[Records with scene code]

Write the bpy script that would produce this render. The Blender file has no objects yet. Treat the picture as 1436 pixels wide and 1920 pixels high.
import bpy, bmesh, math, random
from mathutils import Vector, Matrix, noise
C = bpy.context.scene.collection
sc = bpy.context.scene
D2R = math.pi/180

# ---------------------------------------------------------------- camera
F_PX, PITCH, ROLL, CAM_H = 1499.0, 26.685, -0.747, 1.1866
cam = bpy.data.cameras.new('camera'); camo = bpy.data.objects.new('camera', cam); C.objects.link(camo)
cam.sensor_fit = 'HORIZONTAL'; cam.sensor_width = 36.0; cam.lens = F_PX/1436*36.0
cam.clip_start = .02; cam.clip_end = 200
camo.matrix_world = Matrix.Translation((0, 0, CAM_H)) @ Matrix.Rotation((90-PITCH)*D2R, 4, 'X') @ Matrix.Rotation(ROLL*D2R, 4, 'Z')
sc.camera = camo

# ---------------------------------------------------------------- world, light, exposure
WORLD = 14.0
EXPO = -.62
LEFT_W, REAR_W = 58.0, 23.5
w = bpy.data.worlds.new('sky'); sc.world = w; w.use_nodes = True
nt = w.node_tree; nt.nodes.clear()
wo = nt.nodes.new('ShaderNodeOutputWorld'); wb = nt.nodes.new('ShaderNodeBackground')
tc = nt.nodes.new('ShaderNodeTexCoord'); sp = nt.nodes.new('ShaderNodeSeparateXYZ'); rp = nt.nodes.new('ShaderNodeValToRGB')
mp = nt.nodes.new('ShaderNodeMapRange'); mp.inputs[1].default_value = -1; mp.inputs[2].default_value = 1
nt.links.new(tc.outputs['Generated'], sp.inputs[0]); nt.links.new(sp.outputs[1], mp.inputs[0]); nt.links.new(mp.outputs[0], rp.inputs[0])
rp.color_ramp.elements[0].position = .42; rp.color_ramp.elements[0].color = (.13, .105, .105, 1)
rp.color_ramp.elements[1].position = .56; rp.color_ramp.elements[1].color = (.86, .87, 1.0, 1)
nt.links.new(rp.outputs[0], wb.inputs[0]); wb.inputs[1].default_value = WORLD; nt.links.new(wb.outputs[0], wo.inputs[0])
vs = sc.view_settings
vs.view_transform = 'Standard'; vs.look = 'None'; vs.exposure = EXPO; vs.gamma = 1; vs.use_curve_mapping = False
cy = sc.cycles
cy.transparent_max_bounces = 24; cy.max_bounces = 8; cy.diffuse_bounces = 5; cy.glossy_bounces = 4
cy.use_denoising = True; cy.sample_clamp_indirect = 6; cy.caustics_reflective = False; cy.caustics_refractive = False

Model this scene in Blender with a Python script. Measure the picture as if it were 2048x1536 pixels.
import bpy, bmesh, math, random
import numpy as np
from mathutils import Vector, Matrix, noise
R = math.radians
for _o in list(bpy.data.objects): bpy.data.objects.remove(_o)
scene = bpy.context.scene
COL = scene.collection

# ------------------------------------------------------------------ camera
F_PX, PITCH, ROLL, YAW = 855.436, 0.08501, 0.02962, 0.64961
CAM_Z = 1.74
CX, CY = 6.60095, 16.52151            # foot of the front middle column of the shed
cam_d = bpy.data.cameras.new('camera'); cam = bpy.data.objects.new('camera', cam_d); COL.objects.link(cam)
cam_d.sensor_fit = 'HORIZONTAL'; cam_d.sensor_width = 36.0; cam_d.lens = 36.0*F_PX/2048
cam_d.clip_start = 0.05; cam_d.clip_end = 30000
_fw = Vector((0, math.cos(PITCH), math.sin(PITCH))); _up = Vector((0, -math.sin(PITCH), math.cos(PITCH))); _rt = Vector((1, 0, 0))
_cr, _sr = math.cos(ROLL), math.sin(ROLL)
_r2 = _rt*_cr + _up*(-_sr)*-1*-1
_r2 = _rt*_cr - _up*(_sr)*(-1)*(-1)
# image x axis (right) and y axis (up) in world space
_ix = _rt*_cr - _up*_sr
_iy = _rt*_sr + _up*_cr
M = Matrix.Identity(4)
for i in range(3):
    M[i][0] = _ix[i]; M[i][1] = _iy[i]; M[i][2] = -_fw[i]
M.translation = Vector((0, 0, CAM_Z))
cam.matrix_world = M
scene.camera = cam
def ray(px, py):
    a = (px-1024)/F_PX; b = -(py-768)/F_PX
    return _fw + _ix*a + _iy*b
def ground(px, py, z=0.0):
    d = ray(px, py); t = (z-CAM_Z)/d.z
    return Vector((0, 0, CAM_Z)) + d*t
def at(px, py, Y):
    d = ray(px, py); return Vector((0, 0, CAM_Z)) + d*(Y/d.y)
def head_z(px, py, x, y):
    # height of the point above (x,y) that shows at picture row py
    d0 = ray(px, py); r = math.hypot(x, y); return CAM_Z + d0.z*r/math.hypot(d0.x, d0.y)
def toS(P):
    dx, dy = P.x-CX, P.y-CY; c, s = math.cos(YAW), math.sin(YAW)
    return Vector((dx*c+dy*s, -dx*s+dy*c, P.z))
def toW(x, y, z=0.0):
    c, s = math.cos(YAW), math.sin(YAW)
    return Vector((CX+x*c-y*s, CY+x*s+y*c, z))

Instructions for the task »
Copy all the entries verbatim.

The answer »
Write the bpy script that would produce this render. The Blender file has no objects yet. Treat the picture as 1436 pixels wide and 1920 pixels high.
import bpy, bmesh, math, random
from mathutils import Vector, Matrix, noise
C = bpy.context.scene.collection
sc = bpy.context.scene
D2R = math.pi/180

# ---------------------------------------------------------------- camera
F_PX, PITCH, ROLL, CAM_H = 1499.0, 26.685, -0.747, 1.1866
cam = bpy.data.cameras.new('camera'); camo = bpy.data.objects.new('camera', cam); C.objects.link(camo)
cam.sensor_fit = 'HORIZONTAL'; cam.sensor_width = 36.0; cam.lens = F_PX/1436*36.0
cam.clip_start = .02; cam.clip_end = 200
camo.matrix_world = Matrix.Translation((0, 0, CAM_H)) @ Matrix.Rotation((90-PITCH)*D2R, 4, 'X') @ Matrix.Rotation(ROLL*D2R, 4, 'Z')
sc.camera = camo

# ---------------------------------------------------------------- world, light, exposure
WORLD = 14.0
EXPO = -.62
LEFT_W, REAR_W = 58.0, 23.5
w = bpy.data.worlds.new('sky'); sc.world = w; w.use_nodes = True
nt = w.node_tree; nt.nodes.clear()
wo = nt.nodes.new('ShaderNodeOutputWorld'); wb = nt.nodes.new('ShaderNodeBackground')
tc = nt.nodes.new('ShaderNodeTexCoord'); sp = nt.nodes.new('ShaderNodeSeparateXYZ'); rp = nt.nodes.new('ShaderNodeValToRGB')
mp = nt.nodes.new('ShaderNodeMapRange'); mp.inputs[1].default_value = -1; mp.inputs[2].default_value = 1
nt.links.new(tc.outputs['Generated'], sp.inputs[0]); nt.links.new(sp.outputs[1], mp.inputs[0]); nt.links.new(mp.outputs[0], rp.inputs[0])
rp.color_ramp.elements[0].position = .42; rp.color_ramp.elements[0].color = (.13, .105, .105, 1)
rp.color_ramp.elements[1].position = .56; rp.color_ramp.elements[1].color = (.86, .87, 1.0, 1)
nt.links.new(rp.outputs[0], wb.inputs[0]); wb.inputs[1].default_value = WORLD; nt.links.new(wb.outputs[0], wo.inputs[0])
vs = sc.view_settings
vs.view_transform = 'Standard'; vs.look = 'None'; vs.exposure = EXPO; vs.gamma = 1; vs.use_curve_mapping = False
cy = sc.cycles
cy.transparent_max_bounces = 24; cy.max_bounces = 8; cy.diffuse_bounces = 5; cy.glossy_bounces = 4
cy.use_denoising = True; cy.sample_clamp_indirect = 6; cy.caustics_reflective = False; cy.caustics_refractive = False

Model this scene in Blender with a Python script. Measure the picture as if it were 2048x1536 pixels.
import bpy, bmesh, math, random
import numpy as np
from mathutils import Vector, Matrix, noise
R = math.radians
for _o in list(bpy.data.objects): bpy.data.objects.remove(_o)
scene = bpy.context.scene
COL = scene.collection

# ------------------------------------------------------------------ camera
F_PX, PITCH, ROLL, YAW = 855.436, 0.08501, 0.02962, 0.64961
CAM_Z = 1.74
CX, CY = 6.60095, 16.52151            # foot of the front middle column of the shed
cam_d = bpy.data.cameras.new('camera'); cam = bpy.data.objects.new('camera', cam_d); COL.objects.link(cam)
cam_d.sensor_fit = 'HORIZONTAL'; cam_d.sensor_width = 36.0; cam_d.lens = 36.0*F_PX/2048
cam_d.clip_start = 0.05; cam_d.clip_end = 30000
_fw = Vector((0, math.cos(PITCH), math.sin(PITCH))); _up = Vector((0, -math.sin(PITCH), math.cos(PITCH))); _rt = Vector((1, 0, 0))
_cr, _sr = math.cos(ROLL), math.sin(ROLL)
_r2 = _rt*_cr + _up*(-_sr)*-1*-1
_r2 = _rt*_cr - _up*(_sr)*(-1)*(-1)
# image x axis (right) and y axis (up) in world space
_ix = _rt*_cr - _up*_sr
_iy = _rt*_sr + _up*_cr
M = Matrix.Identity(4)
for i in range(3):
    M[i][0] = _ix[i]; M[i][1] = _iy[i]; M[i][2] = -_fw[i]
M.translation = Vector((0, 0, CAM_Z))
cam.matrix_world = M
scene.camera = cam
def ray(px, py):
    a = (px-1024)/F_PX; b = -(py-768)/F_PX
    return _fw + _ix*a + _iy*b
def ground(px, py, z=0.0):
    d = ray(px, py); t = (z-CAM_Z)/d.z
    return Vector((0, 0, CAM_Z)) + d*t
def at(px, py, Y):
    d = ray(px, py); return Vector((0, 0, CAM_Z)) + d*(Y/d.y)
def head_z(px, py, x, y):
    # height of the point above (x,y) that shows at picture row py
    d0 = ray(px, py); r = math.hypot(x, y); return CAM_Z + d0.z*r/math.hypot(d0.x, d0.y)
def toS(P):
    dx, dy = P.x-CX, P.y-CY; c, s = math.cos(YAW), math.sin(YAW)
    return Vector((dx*c+dy*s, -dx*s+dy*c, P.z))
def toW(x, y, z=0.0):
    c, s = math.cos(YAW), math.sin(YAW)
    return Vector((CX+x*c-y*s, CY+x*s+y*c, z))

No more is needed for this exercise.